:: INSTRUCTIONS TO FOLLOW ::
Word for word, copy all the data and drop the pictures.

:: DATASET EXTRACT ::
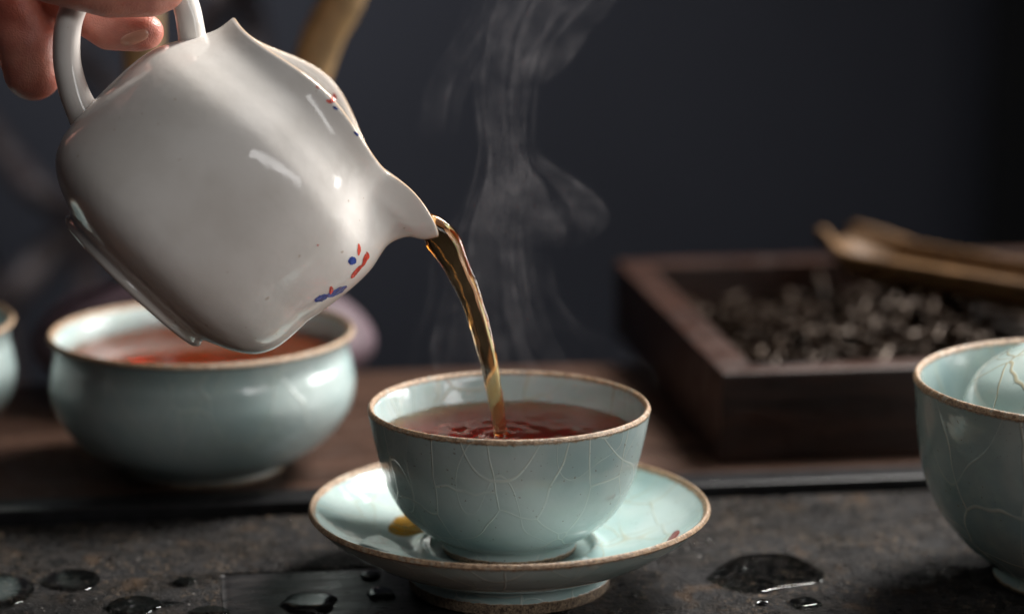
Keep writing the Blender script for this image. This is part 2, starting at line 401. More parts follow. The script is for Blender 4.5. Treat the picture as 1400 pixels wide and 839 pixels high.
# ------------------------------------------------------------------ celadon ware
def vessel(name, foot_out, prof_out, prof_in, under, mat, lip=(0.05, 0.10), seg=128, wob=0.004, seed=1, edge_len=0.12, foot_edge=True, inner_ring=None):
    """foot_out: (r,z) of the foot ring from its inside over the ground edge to where the glaze starts;
       prof_out continues to the lip, prof_in from the lip to the centre"""
    root = empty(name)
    out = spline(prof_out, 60); inn = spline(prof_in, 70)
    # rounded lip between the two ends
    lipmid = np.array([(out[-1][0] + inn[0][0]) / 2, max(out[-1][1], inn[0][1]) + 0.5 * abs(out[-1][0] - inn[0][0])])
    lipp = spline([out[-1], out[-1] * 0.35 + lipmid * 0.65 + [0.015, 0.0], lipmid, inn[0] * 0.35 + lipmid * 0.65 - [0.015, 0.0], inn[0]], 13)
    def dist(p, end):
        s = np.concatenate([[0], np.cumsum(np.linalg.norm(np.diff(p, axis=0), axis=1))])
        return s[-1] - s if end else s
    full = np.vstack([out]); e_o = np.exp(-dist(out, True) / edge_len)
    if foot_edge: e_o = np.maximum(e_o, 0.9 * np.exp(-dist(out, False) / 0.05))
    e_i = np.exp(-dist(inn, False) / (edge_len * 0.8))
    if inner_ring is not None: e_i = np.maximum(e_i, 0.62 * np.exp(-((inn[:, 0] - inner_ring) / 0.07) ** 2))
    def ringvals(vals, prof):
        r = []
        for k, p in enumerate(prof): r += [float(vals[k])] * (1 if p[0] < 1e-4 else seg)
        return r
    Vo, Fo = lathe([tuple(p) for p in out], seg, wob, seed)
    Vi, Fi = lathe([(max(0, p[0]) if k < len(inn) - 1 else 0.0, p[1]) for k, p in enumerate(inn)], seg, wob, seed)
    prof_i = [(max(0, p[0]) if k < len(inn) - 1 else 0.0, p[1]) for k, p in enumerate(inn)]
    off = len(Vo)
    Vb = Vo + Vi; Fb = Fo + [tuple(i + off for i in f) for f in Fi]
    ed = ringvals(e_o, out) + ringvals(e_i, prof_i)
    inr = [0.0] * len(Vo) + [1.0] * len(Vi)
    mk('body', Vb, Fb, mat, root, attrs={'edge': ed, 'inner': inr})
    Vl, Fl = lathe([tuple(p) for p in lipp], seg, wob, seed)
    mk('rim', Vl, Fl, M_CLAY, root)
    ft = [tuple(p) for p in spline(foot_out, 30)]
    Vf, Ff = lathe(ft, seg, wob, seed)
    Vu, Fu = lathe([(0.0, under)] + [ft[0]], seg, wob, seed)
    o2 = len(Vf)
    mk('foot_ring', Vf + Vu, Ff + [tuple(i + o2 for i in f) for f in Fu], M_FOOT, root)
    return root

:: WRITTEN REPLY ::
Keep writing the Blender script for this image. This is part 2, starting at line 401. More parts follow. The script is for Blender 4.5. Treat the picture as 1400 pixels wide and 839 pixels high.
# ------------------------------------------------------------------ celadon ware
def vessel(name, foot_out, prof_out, prof_in, under, mat, lip=(0.05, 0.10), seg=128, wob=0.004, seed=1, edge_len=0.12, foot_edge=True, inner_ring=None):
    """foot_out: (r,z) of the foot ring from its inside over the ground edge to where the glaze starts;
       prof_out continues to the lip, prof_in from the lip to the centre"""
    root = empty(name)
    out = spline(prof_out, 60); inn = spline(prof_in, 70)
    # rounded lip between the two ends
    lipmid = np.array([(out[-1][0] + inn[0][0]) / 2, max(out[-1][1], inn[0][1]) + 0.5 * abs(out[-1][0] - inn[0][0])])
    lipp = spline([out[-1], out[-1] * 0.35 + lipmid * 0.65 + [0.015, 0.0], lipmid, inn[0] * 0.35 + lipmid * 0.65 - [0.015, 0.0], inn[0]], 13)
    def dist(p, end):
        s = np.concatenate([[0], np.cumsum(np.linalg.norm(np.diff(p, axis=0), axis=1))])
        return s[-1] - s if end else s
    full = np.vstack([out]); e_o = np.exp(-dist(out, True) / edge_len)
    if foot_edge: e_o = np.maximum(e_o, 0.9 * np.exp(-dist(out, False) / 0.05))
    e_i = np.exp(-dist(inn, False) / (edge_len * 0.8))
    if inner_ring is not None: e_i = np.maximum(e_i, 0.62 * np.exp(-((inn[:, 0] - inner_ring) / 0.07) ** 2))
    def ringvals(vals, prof):
        r = []
        for k, p in enumerate(prof): r += [float(vals[k])] * (1 if p[0] < 1e-4 else seg)
        return r
    Vo, Fo = lathe([tuple(p) for p in out], seg, wob, seed)
    Vi, Fi = lathe([(max(0, p[0]) if k < len(inn) - 1 else 0.0, p[1]) for k, p in enumerate(inn)], seg, wob, seed)
    prof_i = [(max(0, p[0]) if k < len(inn) - 1 else 0.0, p[1]) for k, p in enumerate(inn)]
    off = len(Vo)
    Vb = Vo + Vi; Fb = Fo + [tuple(i + off for i in f) for f in Fi]
    ed = ringvals(e_o, out) + ringvals(e_i, prof_i)
    inr = [0.0] * len(Vo) + [1.0] * len(Vi)
    mk('body', Vb, Fb, mat, root, attrs={'edge': ed, 'inner': inr})
    Vl, Fl = lathe([tuple(p) for p in lipp], seg, wob, seed)
    mk('rim', Vl, Fl, M_CLAY, root)
    ft = [tuple(p) for p in spline(foot_out, 30)]
    Vf, Ff = lathe(ft, seg, wob, seed)
    Vu, Fu = lathe([(0.0, under)] + [ft[0]], seg, wob, seed)
    o2 = len(Vf)
    mk('foot_ring', Vf + Vu, Ff + [tuple(i + o2 for i in f) for f in Fu], M_FOOT, root)
    return root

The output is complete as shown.